Dessa forma, o II Festival de Música Popular Brasileira, realizado em 1966, já teve organização da TV Record, responsável pelo auge dos eventos com esse formato. A disputa entre as duas canções finalistas — A Banda, de Chico Buarque, interpretada por Nara Leão, e Disparada, de Geraldo Vandré e Théo de Barros, na voz de Jair Rodrigues — adquire proporções de final de campeonato. A inclinação do júri era dar a vitória à música de estilo lírico narrativo que acaba por entrar para o repertório musical do mundo inteiro. No entanto, o próprio Chico, ao lado da maioria do público, não admite derrotar o vigoroso protesto da moda de viola que anunciava o “cavaleiro, laço firme, braço forte, de um reino que não tem rei”. A direção da emissora, então, entra em campo, desconsiderando os votos nunca contados ou revelados e decretando a vitória conjunta de ambas as canções.

O Festival de 1967 é reconhecido como o mais marcante de todos, pela qualidade das músicas apresentadas e por ter sido a plataforma de lançamento do tropicalismo, com Alegria, alegria, de Caetano Veloso, e Domingo no parque, de Gilberto Gil, canções que popularizaram a guitarra elétrica na música nacional. Numa disputa marcada ainda pelo episódio em que Sérgio Ricardo quebra o  violão e atira o instrumento contra a plateia — em resposta às vaias que recebeu —, a vencedora é Ponteio, de Edu Lobo e Capinam. Destaque também para Roda viva, de Chico, interpretada pelo conjunto vocal MPB4.

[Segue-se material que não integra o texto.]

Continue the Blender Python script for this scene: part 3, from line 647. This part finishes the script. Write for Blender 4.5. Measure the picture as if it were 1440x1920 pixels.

Na edição de 1968 daquele que se torna o Festival Internacional da Canção, a cargo da TV Globo, a belíssima composição vencedora, Sabiá, de Tom Jobim e Chico Buarque, é vaiada no Maracanzinho lotado, que acaba se empolgando com a letra revolucionária de Caminhando, de Geraldo Vandré. O próprio autor dos versos “quem sabe faz a hora, não espera acontecer” tenta acalmar o público. “A vida não se resume a festivais”, afirma Vandré, conclamando a continuidade da rebeldia por outros meios, antes que a pesada noite do AI-5 chegasse com a mordaça da censura, banindo a liberdade de expressão e a criatividade que moldaram a era dos festivais.